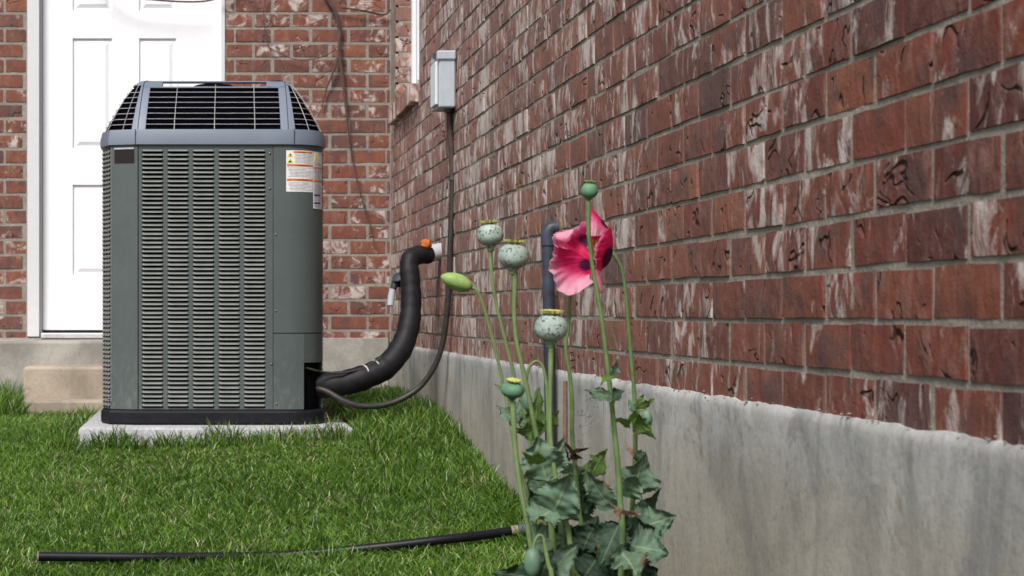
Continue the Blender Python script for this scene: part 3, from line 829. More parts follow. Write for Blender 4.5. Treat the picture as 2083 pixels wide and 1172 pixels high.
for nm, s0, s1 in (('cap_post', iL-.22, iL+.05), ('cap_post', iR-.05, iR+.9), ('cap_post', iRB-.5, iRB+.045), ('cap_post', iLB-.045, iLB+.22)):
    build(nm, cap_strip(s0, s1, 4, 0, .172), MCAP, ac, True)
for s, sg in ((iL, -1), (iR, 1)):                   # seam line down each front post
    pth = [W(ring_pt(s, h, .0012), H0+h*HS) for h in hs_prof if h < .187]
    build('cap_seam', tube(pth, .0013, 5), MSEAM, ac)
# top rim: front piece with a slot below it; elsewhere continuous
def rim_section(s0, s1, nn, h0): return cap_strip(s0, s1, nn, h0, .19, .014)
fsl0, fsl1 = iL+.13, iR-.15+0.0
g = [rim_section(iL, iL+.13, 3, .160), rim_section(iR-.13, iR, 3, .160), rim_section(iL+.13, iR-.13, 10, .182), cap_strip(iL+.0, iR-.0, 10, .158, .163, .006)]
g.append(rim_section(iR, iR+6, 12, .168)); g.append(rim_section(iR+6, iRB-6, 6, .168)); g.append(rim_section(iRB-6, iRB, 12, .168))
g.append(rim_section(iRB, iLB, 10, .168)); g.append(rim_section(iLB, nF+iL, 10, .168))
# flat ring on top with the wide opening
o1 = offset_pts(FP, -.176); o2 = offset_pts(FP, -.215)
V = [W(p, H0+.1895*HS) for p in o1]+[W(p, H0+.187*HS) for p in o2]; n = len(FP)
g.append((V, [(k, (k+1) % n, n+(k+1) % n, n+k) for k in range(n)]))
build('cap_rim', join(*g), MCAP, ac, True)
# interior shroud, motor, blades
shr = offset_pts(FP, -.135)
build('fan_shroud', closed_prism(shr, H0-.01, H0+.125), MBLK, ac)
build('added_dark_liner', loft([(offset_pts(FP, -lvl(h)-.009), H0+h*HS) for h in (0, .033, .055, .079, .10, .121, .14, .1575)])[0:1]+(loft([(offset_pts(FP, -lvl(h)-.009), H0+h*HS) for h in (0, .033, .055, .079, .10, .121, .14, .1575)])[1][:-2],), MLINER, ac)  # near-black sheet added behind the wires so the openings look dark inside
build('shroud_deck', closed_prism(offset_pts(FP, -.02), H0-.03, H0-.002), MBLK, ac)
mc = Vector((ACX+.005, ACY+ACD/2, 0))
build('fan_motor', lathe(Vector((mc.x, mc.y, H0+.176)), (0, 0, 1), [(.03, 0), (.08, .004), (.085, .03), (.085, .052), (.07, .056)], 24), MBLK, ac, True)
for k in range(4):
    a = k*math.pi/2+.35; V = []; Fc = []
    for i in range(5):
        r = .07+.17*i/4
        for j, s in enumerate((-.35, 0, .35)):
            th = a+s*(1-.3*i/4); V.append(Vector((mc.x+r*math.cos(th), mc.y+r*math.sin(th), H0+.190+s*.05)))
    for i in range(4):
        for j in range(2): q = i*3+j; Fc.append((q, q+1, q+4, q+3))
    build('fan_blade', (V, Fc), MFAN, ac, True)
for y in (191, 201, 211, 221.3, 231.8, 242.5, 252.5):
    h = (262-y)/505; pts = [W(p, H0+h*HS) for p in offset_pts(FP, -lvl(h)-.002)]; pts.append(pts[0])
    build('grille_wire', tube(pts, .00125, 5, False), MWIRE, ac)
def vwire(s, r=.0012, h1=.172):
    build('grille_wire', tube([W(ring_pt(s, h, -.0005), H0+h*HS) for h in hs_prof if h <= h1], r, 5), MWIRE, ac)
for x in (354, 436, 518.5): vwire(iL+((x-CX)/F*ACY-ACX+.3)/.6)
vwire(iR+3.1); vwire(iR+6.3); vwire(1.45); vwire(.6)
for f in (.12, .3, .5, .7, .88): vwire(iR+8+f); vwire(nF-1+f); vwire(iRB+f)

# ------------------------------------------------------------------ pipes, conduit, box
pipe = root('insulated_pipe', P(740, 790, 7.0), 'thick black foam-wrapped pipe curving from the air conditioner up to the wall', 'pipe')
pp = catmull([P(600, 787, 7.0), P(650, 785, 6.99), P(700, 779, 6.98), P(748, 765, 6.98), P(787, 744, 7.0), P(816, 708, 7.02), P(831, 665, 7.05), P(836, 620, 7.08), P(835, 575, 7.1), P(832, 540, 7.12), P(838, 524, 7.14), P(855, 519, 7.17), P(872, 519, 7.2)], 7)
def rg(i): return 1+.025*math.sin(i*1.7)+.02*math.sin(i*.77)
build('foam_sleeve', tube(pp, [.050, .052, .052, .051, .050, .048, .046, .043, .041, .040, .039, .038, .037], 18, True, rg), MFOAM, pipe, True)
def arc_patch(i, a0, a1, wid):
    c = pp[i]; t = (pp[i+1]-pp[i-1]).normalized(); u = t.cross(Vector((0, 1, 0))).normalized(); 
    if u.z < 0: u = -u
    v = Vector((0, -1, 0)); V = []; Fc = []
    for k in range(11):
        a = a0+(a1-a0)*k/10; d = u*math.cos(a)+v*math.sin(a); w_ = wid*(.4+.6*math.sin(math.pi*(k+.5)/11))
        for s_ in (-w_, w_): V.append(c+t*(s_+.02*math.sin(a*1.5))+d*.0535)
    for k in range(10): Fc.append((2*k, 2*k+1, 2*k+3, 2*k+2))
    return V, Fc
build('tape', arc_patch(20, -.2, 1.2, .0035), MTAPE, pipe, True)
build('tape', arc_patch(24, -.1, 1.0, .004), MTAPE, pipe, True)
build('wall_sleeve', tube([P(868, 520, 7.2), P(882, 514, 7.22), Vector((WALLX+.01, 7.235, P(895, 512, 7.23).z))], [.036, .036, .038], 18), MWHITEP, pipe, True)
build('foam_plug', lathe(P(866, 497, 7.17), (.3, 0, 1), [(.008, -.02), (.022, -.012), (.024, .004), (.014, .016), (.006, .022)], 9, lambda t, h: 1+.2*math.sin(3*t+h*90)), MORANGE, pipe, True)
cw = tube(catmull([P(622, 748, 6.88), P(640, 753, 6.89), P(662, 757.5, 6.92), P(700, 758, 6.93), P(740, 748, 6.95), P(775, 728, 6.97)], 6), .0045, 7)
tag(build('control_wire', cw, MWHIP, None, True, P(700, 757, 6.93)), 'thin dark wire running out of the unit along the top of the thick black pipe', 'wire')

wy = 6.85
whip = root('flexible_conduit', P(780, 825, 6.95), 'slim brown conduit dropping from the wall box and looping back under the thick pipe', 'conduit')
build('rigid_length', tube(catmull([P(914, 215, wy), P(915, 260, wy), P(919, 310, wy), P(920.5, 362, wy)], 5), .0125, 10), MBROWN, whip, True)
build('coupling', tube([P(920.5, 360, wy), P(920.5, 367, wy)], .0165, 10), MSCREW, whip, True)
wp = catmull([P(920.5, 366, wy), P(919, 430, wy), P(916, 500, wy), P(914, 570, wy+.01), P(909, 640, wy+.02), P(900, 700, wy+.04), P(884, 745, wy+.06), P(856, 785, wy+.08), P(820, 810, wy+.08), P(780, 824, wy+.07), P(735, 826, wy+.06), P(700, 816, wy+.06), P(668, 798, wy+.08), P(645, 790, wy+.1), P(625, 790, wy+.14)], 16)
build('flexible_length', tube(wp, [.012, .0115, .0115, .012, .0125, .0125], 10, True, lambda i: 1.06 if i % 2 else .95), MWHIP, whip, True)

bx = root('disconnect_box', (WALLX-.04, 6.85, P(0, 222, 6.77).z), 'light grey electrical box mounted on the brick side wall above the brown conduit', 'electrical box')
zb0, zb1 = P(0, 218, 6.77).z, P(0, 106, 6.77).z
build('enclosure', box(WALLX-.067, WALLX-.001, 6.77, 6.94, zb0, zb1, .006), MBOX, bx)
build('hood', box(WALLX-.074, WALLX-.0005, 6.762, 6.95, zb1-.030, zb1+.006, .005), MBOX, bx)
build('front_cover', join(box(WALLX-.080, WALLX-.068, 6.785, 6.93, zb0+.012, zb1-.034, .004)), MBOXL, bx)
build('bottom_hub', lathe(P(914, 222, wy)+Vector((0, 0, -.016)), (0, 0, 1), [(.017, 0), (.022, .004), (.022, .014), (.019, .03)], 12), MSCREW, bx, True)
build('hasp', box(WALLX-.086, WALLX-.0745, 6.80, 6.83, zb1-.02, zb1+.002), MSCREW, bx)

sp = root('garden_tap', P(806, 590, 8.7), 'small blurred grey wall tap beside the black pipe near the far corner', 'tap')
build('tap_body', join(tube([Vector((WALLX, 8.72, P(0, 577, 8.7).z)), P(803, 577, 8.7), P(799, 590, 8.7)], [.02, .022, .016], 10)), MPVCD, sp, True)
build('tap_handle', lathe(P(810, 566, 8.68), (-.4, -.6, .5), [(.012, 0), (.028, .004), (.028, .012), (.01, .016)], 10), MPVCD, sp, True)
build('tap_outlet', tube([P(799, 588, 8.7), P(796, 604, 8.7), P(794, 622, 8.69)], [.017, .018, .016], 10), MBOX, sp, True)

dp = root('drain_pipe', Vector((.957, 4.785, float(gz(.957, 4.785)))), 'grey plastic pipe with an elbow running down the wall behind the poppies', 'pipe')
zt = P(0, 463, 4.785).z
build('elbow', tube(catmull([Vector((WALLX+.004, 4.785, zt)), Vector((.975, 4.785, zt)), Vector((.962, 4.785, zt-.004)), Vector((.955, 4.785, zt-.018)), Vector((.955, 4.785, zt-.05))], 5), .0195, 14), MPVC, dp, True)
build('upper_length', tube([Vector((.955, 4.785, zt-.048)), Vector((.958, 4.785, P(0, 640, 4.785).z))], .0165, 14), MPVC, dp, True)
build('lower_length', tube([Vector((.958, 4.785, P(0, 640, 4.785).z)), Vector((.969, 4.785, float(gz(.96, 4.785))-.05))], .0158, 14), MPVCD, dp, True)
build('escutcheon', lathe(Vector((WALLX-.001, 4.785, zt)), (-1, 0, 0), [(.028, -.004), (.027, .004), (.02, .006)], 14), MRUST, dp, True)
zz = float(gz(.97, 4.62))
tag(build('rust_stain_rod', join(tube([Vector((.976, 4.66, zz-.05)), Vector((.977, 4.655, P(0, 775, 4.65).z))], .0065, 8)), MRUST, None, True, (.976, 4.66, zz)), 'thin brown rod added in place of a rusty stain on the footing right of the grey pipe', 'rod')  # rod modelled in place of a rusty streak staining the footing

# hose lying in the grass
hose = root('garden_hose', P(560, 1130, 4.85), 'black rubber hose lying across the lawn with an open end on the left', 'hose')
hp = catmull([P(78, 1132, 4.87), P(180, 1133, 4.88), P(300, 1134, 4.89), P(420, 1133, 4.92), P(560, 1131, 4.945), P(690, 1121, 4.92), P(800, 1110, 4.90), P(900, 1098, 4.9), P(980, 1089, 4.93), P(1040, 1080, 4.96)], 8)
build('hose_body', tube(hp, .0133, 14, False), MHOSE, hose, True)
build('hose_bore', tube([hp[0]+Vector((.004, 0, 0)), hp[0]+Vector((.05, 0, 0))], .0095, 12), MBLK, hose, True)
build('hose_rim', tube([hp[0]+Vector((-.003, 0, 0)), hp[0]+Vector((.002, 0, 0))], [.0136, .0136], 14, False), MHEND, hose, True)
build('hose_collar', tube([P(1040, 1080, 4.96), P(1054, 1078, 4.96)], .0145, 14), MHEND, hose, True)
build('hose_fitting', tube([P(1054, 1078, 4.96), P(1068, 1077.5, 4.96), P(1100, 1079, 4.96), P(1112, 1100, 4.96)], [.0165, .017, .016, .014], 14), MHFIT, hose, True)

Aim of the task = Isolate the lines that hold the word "wide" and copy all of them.

Expected answer =
Continue the Blender Python script for this scene: part 3, from line 829. More parts follow. Write for Blender 4.5. Treat the picture as 2083 pixels wide and 1172 pixels high.
# flat ring on top with the wide opening